‘A matter of racial equity and justice’: Bellevue resident speaks at all BPS school board meetings

Jimmy Gow, Reporter

Edward Ventura has spoken at every Bellevue Public School Board meeting this year, advocating to change mascots at the secondary schools depicting Native American imagery.

Ventura is a Bellevue resident, an educator with Omaha Public Schools, a board member of Nebraska State Education Association, and chairperson for NSEA’s Ethnic Minority Affairs Committee. His efforts to make change has many facets. 

Since his years in high school and college, Edward Ventura has been bringing the issue of Native American mascots to the attention of others. More recently, since 2015, he has spoken at Bellevue Public School board meetings. 

However, this year he has signed up for every session. 

 “I’m bringing up that issue and bringing it to light,” Ventura said. “If you go through history of probably even Thunderbeat and stuff, you can see where it’s always been brought up every few years, and right now I make it my passion.”

Some schools and districts use Native mascots in order to honor Native Americans. To Ventura, the result is offensive.

“Addressing the issue of harmful ‘Indian’ mascots is not a matter of political correctness. Instead, it is a matter of racial equity and justice,” Ventura said at the September board meeting. 

Along with pushing local authorities, Ventura said he tries to work with the state.

“We’ve been trying to work with some state senators ourselves in the past,” Ventura said. “So we’ll probably push it a little bit more this year.” 

Ventura’s efforts to gather state senator support haven’t been successful enough to garner legislative action. NSEA does not have the ability to direct schools to change mascots, only school districts can do that.

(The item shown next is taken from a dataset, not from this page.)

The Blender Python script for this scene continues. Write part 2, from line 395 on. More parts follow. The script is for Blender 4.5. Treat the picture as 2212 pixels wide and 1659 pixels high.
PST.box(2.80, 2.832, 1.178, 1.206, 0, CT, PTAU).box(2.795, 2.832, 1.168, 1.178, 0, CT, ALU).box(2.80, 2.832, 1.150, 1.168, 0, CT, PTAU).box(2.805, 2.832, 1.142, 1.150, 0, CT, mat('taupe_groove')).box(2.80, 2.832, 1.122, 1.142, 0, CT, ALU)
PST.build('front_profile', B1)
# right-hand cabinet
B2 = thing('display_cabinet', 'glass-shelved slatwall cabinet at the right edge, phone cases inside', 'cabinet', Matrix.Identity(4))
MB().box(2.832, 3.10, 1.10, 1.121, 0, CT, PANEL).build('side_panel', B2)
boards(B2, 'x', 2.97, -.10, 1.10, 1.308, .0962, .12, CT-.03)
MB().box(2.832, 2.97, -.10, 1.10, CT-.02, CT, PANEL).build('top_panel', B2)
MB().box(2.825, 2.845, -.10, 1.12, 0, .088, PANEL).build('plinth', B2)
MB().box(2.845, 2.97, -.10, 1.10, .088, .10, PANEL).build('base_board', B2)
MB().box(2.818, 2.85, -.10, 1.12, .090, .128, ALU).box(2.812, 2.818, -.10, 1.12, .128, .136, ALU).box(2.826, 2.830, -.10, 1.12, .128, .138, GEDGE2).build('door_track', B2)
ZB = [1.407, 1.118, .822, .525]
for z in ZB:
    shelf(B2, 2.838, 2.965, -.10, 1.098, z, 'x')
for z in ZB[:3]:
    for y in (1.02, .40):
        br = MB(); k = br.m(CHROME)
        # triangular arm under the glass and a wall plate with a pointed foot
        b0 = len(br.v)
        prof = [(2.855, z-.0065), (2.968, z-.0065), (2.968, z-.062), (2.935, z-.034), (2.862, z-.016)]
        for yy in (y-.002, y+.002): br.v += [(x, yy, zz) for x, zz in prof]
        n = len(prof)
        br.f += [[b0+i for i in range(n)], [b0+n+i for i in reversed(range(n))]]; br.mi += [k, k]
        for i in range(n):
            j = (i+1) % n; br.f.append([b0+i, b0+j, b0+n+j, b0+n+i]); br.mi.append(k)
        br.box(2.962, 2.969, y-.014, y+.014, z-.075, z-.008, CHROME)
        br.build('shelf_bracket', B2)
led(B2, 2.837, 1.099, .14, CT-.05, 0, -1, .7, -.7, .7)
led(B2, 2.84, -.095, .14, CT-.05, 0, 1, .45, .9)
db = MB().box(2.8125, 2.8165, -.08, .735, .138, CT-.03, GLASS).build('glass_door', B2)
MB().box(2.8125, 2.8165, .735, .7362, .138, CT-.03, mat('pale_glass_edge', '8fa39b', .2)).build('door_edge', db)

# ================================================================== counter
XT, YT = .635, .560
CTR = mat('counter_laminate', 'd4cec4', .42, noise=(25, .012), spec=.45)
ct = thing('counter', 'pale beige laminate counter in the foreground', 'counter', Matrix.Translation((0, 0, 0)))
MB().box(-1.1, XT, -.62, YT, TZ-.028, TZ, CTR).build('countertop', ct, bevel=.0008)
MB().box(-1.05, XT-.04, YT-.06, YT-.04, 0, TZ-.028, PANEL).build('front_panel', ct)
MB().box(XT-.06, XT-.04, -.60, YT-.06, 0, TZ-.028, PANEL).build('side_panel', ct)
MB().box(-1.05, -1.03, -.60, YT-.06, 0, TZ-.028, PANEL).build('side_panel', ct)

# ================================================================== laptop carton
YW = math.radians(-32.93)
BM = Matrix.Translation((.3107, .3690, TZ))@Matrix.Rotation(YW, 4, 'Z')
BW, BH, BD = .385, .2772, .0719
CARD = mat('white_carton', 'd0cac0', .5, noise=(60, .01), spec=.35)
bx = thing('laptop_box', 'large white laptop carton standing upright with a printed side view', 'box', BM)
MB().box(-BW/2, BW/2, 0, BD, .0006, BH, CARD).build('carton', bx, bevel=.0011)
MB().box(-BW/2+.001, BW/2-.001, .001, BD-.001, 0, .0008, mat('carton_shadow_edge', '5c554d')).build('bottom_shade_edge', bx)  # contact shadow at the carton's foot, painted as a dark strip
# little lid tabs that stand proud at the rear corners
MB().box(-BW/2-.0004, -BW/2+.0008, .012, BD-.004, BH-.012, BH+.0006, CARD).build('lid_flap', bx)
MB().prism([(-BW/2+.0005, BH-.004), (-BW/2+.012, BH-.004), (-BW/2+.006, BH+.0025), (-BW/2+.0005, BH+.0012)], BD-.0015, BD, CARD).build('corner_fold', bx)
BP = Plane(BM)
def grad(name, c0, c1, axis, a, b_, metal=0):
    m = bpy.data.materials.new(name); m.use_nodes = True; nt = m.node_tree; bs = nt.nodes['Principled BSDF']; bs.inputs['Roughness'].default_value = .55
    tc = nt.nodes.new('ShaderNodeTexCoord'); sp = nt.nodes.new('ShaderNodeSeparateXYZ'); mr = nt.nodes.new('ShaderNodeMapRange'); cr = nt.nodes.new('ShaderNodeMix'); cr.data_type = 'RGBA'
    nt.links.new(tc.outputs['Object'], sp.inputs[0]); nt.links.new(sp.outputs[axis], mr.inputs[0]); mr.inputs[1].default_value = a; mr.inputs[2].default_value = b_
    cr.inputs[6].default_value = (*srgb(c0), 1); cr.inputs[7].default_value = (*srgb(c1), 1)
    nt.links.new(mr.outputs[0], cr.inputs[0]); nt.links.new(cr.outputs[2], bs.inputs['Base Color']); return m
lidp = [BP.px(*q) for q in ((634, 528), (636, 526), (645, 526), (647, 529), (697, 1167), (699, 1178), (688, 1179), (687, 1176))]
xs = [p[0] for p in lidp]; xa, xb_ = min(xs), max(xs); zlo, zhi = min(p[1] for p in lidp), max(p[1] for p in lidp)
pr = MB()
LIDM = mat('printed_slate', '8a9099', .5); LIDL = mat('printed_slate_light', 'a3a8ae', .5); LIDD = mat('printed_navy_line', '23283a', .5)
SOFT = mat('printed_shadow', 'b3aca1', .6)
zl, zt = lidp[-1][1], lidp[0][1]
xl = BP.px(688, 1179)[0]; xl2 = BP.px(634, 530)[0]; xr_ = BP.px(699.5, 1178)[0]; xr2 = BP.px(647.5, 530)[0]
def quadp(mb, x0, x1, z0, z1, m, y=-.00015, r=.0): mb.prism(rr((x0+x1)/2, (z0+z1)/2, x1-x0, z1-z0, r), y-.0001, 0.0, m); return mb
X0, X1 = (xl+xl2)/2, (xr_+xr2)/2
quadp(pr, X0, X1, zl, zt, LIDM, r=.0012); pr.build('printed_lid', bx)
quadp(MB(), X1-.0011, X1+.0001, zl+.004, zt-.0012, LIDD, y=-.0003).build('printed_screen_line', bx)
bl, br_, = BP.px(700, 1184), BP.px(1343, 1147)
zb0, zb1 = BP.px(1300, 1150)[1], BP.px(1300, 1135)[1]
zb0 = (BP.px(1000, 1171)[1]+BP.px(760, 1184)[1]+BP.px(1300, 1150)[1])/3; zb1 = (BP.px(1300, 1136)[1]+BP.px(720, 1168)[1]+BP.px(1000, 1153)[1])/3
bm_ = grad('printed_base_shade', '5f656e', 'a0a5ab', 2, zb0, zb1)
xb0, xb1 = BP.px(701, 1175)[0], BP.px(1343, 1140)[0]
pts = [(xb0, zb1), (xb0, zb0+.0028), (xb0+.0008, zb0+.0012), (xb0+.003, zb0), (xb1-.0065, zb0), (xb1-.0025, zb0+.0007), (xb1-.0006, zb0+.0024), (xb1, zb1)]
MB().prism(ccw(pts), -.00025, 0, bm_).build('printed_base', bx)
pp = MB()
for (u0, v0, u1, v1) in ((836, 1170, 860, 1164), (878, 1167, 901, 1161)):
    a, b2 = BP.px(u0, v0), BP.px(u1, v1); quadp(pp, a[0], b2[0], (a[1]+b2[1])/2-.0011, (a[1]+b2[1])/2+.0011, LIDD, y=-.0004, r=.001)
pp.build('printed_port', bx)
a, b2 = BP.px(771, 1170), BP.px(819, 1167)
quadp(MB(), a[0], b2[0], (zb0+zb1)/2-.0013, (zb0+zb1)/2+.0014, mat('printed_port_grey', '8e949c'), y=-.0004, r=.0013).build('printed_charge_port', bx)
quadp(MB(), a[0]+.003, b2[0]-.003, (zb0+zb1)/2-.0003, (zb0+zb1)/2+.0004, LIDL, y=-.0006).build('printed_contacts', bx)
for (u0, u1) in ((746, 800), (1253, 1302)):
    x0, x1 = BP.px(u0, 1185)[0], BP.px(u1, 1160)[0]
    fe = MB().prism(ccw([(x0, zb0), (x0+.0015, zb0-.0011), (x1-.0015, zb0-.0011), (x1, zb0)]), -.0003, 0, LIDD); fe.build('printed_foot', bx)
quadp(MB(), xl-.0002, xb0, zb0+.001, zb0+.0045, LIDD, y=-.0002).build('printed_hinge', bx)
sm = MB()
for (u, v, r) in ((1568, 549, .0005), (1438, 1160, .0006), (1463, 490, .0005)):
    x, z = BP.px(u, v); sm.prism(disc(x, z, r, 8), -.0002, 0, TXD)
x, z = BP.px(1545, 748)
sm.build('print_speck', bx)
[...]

He described making change as “quite difficult when it’s coming down to local control.” 

So instead of working from the top down, Ventura believes grassroots movements and support from educators and alumni of Bellevue schools will help make change. 

“We need allies, no matter what,” he said.

In a statement for the NSEA, Ventura writes on the impact mascots have on Native American students.

“The imagery in schools can have a devastating impact on Native American students. It makes Native American students feel less than. Being seen as a mascot reflects poorly on their self-image.”

Scientific evidence supports this claim. 

In a comprehensive review of research examining psychological effects of Native American mascots, mascots that present Native Americans in ‘positive’ ways still negatively impact Native American students. Constant exposure to these mascots leads to increased levels of stress for Native American students. These studies and several others demonstrate that any Native American mascot, no matter if it’s meant to honor Native Americans, will induce stress and negative feelings within Native American students, and that the stereotypes a community holds towards Native Americans will be reinforced. 

Ventura is a proponent for changing the mascots to something that is still relevant to the local community. Since most Bellevue schools are a short distance from Offutt Air Force Base, he said he feels a military themed mascot would be most appropriate. 

There is precedent for schools changing their names and mascots from appropriated Native American sources, even within the Omaha area. He pointed to Millard South who changed their name from the “Indians” to the “Patriots” in 2000. 

Because of the School Board’s policy, members do not engage with the people during public comment period. BPS Board Trustee Sarah Centineo said that the voice Ventura offers is very valid. 

“I think his persistence is admirable… I do appreciate what he has to say,” Centineo said. 

Ventura said that he is not doing this for himself. He doesn’t want to have any accolades. 

“I’m going to make sure to keep the message going,” he said.